• Goal of the exercise: Repeat the material in full. Keep every line exactly as it is.

--- --- ---

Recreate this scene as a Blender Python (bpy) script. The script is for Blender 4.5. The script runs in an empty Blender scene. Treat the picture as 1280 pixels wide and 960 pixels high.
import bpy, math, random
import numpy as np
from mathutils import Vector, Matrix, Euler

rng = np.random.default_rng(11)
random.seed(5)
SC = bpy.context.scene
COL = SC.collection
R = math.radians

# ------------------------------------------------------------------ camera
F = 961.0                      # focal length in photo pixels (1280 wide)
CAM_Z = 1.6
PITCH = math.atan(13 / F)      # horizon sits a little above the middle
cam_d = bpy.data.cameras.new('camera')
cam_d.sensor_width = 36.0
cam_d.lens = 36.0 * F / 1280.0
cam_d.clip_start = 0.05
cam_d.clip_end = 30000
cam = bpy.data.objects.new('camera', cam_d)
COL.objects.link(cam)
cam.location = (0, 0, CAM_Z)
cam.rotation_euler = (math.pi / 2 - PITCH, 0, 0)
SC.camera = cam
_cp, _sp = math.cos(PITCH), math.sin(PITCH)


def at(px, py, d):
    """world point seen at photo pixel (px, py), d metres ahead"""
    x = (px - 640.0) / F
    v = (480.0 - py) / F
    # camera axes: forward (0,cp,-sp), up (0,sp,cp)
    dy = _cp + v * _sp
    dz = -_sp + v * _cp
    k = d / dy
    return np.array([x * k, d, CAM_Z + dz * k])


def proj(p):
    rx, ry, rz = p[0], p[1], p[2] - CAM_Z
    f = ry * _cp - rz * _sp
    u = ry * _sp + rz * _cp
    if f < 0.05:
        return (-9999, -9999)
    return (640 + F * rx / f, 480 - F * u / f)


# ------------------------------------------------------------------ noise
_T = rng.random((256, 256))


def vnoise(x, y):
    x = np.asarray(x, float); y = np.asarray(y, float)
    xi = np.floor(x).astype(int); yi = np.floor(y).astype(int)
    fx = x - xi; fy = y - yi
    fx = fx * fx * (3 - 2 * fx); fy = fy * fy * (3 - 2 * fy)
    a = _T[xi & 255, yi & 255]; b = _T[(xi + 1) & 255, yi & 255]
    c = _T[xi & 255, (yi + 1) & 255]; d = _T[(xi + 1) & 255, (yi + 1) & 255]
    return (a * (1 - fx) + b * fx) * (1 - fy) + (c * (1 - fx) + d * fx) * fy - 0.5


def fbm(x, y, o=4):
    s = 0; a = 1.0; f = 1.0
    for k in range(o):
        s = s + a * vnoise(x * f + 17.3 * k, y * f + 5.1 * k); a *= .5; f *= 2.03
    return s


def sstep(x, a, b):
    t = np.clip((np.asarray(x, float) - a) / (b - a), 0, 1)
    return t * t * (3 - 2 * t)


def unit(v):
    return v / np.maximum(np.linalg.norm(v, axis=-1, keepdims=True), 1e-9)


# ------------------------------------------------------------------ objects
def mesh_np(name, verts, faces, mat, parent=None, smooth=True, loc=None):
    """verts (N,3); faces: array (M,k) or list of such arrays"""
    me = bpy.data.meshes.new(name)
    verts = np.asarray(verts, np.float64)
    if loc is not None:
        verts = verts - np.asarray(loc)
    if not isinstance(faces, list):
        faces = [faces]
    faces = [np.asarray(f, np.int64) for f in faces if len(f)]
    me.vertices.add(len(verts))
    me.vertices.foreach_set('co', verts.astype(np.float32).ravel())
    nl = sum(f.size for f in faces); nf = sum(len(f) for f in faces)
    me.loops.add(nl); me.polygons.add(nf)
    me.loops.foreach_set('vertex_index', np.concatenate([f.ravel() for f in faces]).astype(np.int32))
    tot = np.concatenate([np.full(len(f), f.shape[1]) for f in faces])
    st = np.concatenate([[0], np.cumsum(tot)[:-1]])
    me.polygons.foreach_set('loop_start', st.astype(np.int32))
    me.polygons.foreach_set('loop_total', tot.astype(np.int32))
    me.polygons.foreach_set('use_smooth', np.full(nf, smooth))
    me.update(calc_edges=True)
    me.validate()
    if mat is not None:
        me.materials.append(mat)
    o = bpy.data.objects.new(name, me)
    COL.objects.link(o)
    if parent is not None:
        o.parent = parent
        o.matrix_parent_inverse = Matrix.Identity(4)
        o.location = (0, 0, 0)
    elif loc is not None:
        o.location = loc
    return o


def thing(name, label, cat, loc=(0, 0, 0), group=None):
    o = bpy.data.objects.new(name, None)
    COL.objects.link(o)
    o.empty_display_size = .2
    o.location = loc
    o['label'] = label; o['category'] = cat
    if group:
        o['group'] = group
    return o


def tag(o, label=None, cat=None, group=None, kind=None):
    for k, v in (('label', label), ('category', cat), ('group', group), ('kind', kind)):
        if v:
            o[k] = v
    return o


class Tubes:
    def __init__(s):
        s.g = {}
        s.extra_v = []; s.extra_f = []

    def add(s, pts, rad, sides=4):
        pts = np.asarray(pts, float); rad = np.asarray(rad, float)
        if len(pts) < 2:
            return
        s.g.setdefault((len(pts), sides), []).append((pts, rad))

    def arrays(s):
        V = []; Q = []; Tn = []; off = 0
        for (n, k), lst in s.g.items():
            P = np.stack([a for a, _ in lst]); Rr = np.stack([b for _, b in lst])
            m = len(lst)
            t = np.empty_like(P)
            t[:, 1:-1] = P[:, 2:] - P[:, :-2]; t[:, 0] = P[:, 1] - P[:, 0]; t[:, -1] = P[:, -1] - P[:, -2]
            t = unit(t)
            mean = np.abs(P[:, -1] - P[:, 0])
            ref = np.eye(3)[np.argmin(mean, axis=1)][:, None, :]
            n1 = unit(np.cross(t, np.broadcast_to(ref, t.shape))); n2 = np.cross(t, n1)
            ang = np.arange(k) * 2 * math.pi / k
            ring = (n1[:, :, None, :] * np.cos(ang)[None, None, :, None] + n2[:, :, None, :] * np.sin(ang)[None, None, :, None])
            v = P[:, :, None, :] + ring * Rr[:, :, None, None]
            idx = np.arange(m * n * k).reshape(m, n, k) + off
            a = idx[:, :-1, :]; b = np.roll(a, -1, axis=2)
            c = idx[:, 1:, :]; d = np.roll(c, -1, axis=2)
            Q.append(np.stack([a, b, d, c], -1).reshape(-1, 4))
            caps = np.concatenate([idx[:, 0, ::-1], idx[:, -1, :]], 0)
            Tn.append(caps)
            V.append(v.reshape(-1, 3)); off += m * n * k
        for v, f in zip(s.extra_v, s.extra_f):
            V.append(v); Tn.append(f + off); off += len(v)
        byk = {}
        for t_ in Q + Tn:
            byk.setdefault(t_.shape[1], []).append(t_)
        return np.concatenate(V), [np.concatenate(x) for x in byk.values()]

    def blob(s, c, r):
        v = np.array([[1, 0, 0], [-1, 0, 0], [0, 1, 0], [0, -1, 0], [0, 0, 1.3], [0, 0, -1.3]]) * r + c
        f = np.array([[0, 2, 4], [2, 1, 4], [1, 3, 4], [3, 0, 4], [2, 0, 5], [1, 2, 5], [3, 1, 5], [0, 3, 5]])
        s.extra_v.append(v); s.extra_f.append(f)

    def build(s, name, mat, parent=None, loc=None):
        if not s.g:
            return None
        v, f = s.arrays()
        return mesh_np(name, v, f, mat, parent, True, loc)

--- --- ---

• Answer to this exercise:
Recreate this scene as a Blender Python (bpy) script. The script is for Blender 4.5. The script runs in an empty Blender scene. Treat the picture as 1280 pixels wide and 960 pixels high.
import bpy, math, random
import numpy as np
from mathutils import Vector, Matrix, Euler

rng = np.random.default_rng(11)
random.seed(5)
SC = bpy.context.scene
COL = SC.collection
R = math.radians

# ------------------------------------------------------------------ camera
F = 961.0                      # focal length in photo pixels (1280 wide)
CAM_Z = 1.6
PITCH = math.atan(13 / F)      # horizon sits a little above the middle
cam_d = bpy.data.cameras.new('camera')
cam_d.sensor_width = 36.0
cam_d.lens = 36.0 * F / 1280.0
cam_d.clip_start = 0.05
cam_d.clip_end = 30000
cam = bpy.data.objects.new('camera', cam_d)
COL.objects.link(cam)
cam.location = (0, 0, CAM_Z)
cam.rotation_euler = (math.pi / 2 - PITCH, 0, 0)
SC.camera = cam
_cp, _sp = math.cos(PITCH), math.sin(PITCH)


def at(px, py, d):
    """world point seen at photo pixel (px, py), d metres ahead"""
    x = (px - 640.0) / F
    v = (480.0 - py) / F
    # camera axes: forward (0,cp,-sp), up (0,sp,cp)
    dy = _cp + v * _sp
    dz = -_sp + v * _cp
    k = d / dy
    return np.array([x * k, d, CAM_Z + dz * k])


def proj(p):
    rx, ry, rz = p[0], p[1], p[2] - CAM_Z
    f = ry * _cp - rz * _sp
    u = ry * _sp + rz * _cp
    if f < 0.05:
        return (-9999, -9999)
    return (640 + F * rx / f, 480 - F * u / f)


# ------------------------------------------------------------------ noise
_T = rng.random((256, 256))


def vnoise(x, y):
    x = np.asarray(x, float); y = np.asarray(y, float)
    xi = np.floor(x).astype(int); yi = np.floor(y).astype(int)
    fx = x - xi; fy = y - yi
    fx = fx * fx * (3 - 2 * fx); fy = fy * fy * (3 - 2 * fy)
    a = _T[xi & 255, yi & 255]; b = _T[(xi + 1) & 255, yi & 255]
    c = _T[xi & 255, (yi + 1) & 255]; d = _T[(xi + 1) & 255, (yi + 1) & 255]
    return (a * (1 - fx) + b * fx) * (1 - fy) + (c * (1 - fx) + d * fx) * fy - 0.5


def fbm(x, y, o=4):
    s = 0; a = 1.0; f = 1.0
    for k in range(o):
        s = s + a * vnoise(x * f + 17.3 * k, y * f + 5.1 * k); a *= .5; f *= 2.03
    return s


def sstep(x, a, b):
    t = np.clip((np.asarray(x, float) - a) / (b - a), 0, 1)
    return t * t * (3 - 2 * t)


def unit(v):
    return v / np.maximum(np.linalg.norm(v, axis=-1, keepdims=True), 1e-9)


# ------------------------------------------------------------------ objects
def mesh_np(name, verts, faces, mat, parent=None, smooth=True, loc=None):
    """verts (N,3); faces: array (M,k) or list of such arrays"""
    me = bpy.data.meshes.new(name)
    verts = np.asarray(verts, np.float64)
    if loc is not None:
        verts = verts - np.asarray(loc)
    if not isinstance(faces, list):
        faces = [faces]
    faces = [np.asarray(f, np.int64) for f in faces if len(f)]
    me.vertices.add(len(verts))
    me.vertices.foreach_set('co', verts.astype(np.float32).ravel())
    nl = sum(f.size for f in faces); nf = sum(len(f) for f in faces)
    me.loops.add(nl); me.polygons.add(nf)
    me.loops.foreach_set('vertex_index', np.concatenate([f.ravel() for f in faces]).astype(np.int32))
    tot = np.concatenate([np.full(len(f), f.shape[1]) for f in faces])
    st = np.concatenate([[0], np.cumsum(tot)[:-1]])
    me.polygons.foreach_set('loop_start', st.astype(np.int32))
    me.polygons.foreach_set('loop_total', tot.astype(np.int32))
    me.polygons.foreach_set('use_smooth', np.full(nf, smooth))
    me.update(calc_edges=True)
    me.validate()
    if mat is not None:
        me.materials.append(mat)
    o = bpy.data.objects.new(name, me)
    COL.objects.link(o)
    if parent is not None:
        o.parent = parent
        o.matrix_parent_inverse = Matrix.Identity(4)
        o.location = (0, 0, 0)
    elif loc is not None:
        o.location = loc
    return o


def thing(name, label, cat, loc=(0, 0, 0), group=None):
    o = bpy.data.objects.new(name, None)
    COL.objects.link(o)
    o.empty_display_size = .2
    o.location = loc
    o['label'] = label; o['category'] = cat
    if group:
        o['group'] = group
    return o


def tag(o, label=None, cat=None, group=None, kind=None):
    for k, v in (('label', label), ('category', cat), ('group', group), ('kind', kind)):
        if v:
            o[k] = v
    return o


class Tubes:
    def __init__(s):
        s.g = {}
        s.extra_v = []; s.extra_f = []

    def add(s, pts, rad, sides=4):
        pts = np.asarray(pts, float); rad = np.asarray(rad, float)
        if len(pts) < 2:
            return
        s.g.setdefault((len(pts), sides), []).append((pts, rad))

    def arrays(s):
        V = []; Q = []; Tn = []; off = 0
        for (n, k), lst in s.g.items():
            P = np.stack([a for a, _ in lst]); Rr = np.stack([b for _, b in lst])
            m = len(lst)
            t = np.empty_like(P)
            t[:, 1:-1] = P[:, 2:] - P[:, :-2]; t[:, 0] = P[:, 1] - P[:, 0]; t[:, -1] = P[:, -1] - P[:, -2]
            t = unit(t)
            mean = np.abs(P[:, -1] - P[:, 0])
            ref = np.eye(3)[np.argmin(mean, axis=1)][:, None, :]
            n1 = unit(np.cross(t, np.broadcast_to(ref, t.shape))); n2 = np.cross(t, n1)
            ang = np.arange(k) * 2 * math.pi / k
            ring = (n1[:, :, None, :] * np.cos(ang)[None, None, :, None] + n2[:, :, None, :] * np.sin(ang)[None, None, :, None])
            v = P[:, :, None, :] + ring * Rr[:, :, None, None]
            idx = np.arange(m * n * k).reshape(m, n, k) + off
            a = idx[:, :-1, :]; b = np.roll(a, -1, axis=2)
            c = idx[:, 1:, :]; d = np.roll(c, -1, axis=2)
            Q.append(np.stack([a, b, d, c], -1).reshape(-1, 4))
            caps = np.concatenate([idx[:, 0, ::-1], idx[:, -1, :]], 0)
            Tn.append(caps)
            V.append(v.reshape(-1, 3)); off += m * n * k
        for v, f in zip(s.extra_v, s.extra_f):
            V.append(v); Tn.append(f + off); off += len(v)
        byk = {}
        for t_ in Q + Tn:
            byk.setdefault(t_.shape[1], []).append(t_)
        return np.concatenate(V), [np.concatenate(x) for x in byk.values()]

    def blob(s, c, r):
        v = np.array([[1, 0, 0], [-1, 0, 0], [0, 1, 0], [0, -1, 0], [0, 0, 1.3], [0, 0, -1.3]]) * r + c
        f = np.array([[0, 2, 4], [2, 1, 4], [1, 3, 4], [3, 0, 4], [2, 0, 5], [1, 2, 5], [3, 1, 5], [0, 3, 5]])
        s.extra_v.append(v); s.extra_f.append(f)

    def build(s, name, mat, parent=None, loc=None):
        if not s.g:
            return None
        v, f = s.arrays()
        return mesh_np(name, v, f, mat, parent, True, loc)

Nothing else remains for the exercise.